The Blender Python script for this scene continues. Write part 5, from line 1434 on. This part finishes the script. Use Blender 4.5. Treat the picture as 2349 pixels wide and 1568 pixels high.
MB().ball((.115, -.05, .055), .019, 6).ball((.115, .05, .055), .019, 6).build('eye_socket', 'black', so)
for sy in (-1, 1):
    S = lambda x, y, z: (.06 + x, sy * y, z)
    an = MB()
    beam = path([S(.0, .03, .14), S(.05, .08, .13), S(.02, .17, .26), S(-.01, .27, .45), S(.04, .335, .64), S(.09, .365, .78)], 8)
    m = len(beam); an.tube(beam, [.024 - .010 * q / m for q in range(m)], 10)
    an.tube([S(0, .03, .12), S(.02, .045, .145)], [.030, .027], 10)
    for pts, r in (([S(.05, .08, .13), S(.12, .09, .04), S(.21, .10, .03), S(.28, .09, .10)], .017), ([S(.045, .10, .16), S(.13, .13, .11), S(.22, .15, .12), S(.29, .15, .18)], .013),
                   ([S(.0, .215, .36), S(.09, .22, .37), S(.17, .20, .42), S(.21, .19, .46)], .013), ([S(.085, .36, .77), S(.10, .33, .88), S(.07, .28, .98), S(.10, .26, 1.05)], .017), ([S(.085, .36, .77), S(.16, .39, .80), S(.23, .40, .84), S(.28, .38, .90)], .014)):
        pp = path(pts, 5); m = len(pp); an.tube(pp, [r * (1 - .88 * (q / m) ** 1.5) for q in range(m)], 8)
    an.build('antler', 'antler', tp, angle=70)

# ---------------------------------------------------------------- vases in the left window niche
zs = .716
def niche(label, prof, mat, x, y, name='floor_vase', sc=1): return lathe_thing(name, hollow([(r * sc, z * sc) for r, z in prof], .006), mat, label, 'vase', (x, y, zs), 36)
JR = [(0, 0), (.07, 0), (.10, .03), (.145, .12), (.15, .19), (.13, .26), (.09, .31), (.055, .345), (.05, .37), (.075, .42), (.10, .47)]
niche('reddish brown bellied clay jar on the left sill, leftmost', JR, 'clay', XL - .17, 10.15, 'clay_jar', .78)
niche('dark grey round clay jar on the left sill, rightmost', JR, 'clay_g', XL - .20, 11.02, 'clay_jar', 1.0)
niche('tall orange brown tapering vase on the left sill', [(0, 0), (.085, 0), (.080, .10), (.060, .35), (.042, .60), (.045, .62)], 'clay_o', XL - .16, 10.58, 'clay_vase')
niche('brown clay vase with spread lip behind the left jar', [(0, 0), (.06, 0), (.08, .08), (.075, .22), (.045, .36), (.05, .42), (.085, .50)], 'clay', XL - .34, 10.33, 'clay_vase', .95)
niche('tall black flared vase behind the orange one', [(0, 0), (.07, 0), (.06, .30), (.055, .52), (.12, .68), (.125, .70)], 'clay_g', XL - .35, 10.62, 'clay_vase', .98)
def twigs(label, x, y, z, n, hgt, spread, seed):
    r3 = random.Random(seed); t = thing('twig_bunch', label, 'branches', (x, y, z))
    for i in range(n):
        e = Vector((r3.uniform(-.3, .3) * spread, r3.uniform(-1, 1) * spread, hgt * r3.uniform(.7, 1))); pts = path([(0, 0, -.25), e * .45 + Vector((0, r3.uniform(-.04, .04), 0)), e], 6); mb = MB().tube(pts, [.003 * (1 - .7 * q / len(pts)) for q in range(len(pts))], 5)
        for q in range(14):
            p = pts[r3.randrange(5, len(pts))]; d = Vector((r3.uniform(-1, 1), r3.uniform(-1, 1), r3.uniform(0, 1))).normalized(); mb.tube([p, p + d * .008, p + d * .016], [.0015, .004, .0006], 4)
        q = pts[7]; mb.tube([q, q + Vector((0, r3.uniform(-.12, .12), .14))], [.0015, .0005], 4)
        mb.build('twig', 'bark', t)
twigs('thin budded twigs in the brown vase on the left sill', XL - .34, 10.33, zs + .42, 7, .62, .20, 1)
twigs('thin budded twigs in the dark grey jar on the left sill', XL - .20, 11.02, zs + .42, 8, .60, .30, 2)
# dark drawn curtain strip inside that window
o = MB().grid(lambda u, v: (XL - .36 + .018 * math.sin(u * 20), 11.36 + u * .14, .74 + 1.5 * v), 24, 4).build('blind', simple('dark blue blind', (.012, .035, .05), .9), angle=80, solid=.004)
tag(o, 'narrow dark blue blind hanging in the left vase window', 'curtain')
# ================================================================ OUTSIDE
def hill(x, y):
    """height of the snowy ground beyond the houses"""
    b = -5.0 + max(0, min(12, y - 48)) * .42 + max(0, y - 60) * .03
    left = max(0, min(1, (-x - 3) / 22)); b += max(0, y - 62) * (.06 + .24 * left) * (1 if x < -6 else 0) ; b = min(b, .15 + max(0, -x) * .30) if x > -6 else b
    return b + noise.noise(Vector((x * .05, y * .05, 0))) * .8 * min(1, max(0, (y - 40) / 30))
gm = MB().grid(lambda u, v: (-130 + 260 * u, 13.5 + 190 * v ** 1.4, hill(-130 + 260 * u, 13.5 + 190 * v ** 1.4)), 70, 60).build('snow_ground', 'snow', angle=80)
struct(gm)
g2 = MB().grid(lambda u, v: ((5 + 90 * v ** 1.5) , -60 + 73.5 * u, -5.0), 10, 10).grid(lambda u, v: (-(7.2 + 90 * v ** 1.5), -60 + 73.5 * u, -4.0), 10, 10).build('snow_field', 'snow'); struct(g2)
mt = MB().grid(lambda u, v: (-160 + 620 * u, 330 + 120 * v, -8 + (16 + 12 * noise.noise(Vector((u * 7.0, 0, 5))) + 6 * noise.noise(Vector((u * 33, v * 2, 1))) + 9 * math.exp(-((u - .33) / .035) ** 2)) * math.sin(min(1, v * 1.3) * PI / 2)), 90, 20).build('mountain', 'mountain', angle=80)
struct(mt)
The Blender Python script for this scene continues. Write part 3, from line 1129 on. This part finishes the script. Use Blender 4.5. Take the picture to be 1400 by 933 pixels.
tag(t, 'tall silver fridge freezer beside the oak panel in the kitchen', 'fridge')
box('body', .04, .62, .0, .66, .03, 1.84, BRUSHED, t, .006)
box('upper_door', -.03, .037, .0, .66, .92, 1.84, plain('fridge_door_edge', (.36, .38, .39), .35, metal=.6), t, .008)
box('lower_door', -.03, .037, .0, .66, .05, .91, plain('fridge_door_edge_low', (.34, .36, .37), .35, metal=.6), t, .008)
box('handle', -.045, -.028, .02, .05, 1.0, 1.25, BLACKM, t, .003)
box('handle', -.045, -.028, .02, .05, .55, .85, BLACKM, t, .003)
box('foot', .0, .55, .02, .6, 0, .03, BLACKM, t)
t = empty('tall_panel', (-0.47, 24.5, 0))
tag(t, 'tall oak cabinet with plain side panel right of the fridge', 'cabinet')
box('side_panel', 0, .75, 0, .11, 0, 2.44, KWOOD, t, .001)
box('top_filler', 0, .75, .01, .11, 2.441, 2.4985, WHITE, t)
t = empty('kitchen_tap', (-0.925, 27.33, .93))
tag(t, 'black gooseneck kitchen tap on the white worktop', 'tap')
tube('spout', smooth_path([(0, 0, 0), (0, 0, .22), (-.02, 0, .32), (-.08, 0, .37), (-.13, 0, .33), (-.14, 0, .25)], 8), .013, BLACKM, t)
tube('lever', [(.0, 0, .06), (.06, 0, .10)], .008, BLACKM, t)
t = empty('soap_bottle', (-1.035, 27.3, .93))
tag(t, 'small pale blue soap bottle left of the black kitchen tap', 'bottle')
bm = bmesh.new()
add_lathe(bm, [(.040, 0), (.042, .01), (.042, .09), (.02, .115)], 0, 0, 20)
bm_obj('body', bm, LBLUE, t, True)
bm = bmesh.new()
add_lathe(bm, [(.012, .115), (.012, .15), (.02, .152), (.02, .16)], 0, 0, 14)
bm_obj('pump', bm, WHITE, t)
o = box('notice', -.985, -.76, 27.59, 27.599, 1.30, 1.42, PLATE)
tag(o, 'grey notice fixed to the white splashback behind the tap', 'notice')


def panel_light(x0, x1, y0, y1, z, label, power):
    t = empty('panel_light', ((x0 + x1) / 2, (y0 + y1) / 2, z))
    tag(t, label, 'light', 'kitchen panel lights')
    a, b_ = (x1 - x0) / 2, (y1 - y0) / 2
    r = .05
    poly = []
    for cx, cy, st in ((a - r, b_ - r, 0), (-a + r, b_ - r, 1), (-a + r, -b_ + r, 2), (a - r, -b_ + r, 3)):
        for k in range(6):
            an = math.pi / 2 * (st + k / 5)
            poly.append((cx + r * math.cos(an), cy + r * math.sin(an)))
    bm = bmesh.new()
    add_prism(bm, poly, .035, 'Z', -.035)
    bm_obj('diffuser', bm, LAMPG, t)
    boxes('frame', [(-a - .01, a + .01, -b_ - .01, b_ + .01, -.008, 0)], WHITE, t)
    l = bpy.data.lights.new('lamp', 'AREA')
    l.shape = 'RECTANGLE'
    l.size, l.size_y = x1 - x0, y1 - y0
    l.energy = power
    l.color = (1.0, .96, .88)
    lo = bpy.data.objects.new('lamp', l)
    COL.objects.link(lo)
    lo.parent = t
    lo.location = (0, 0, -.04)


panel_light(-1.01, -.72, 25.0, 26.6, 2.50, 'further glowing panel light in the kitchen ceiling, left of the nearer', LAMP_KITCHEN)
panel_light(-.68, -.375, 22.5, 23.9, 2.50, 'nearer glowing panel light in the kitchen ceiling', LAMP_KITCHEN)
◆ ◆ ◆ ◆ ◆ ◆ ◆
§ Work to do
Gather all lines where the word "from" appears.

§ Written response
The Blender Python script for this scene continues. Write part 5, from line 1434 on. This part finishes the script. Use Blender 4.5. Treat the picture as 2349 pixels wide and 1568 pixels high.
The Blender Python script for this scene continues. Write part 3, from line 1129 on. This part finishes the script. Use Blender 4.5. Take the picture to be 1400 by 933 pixels.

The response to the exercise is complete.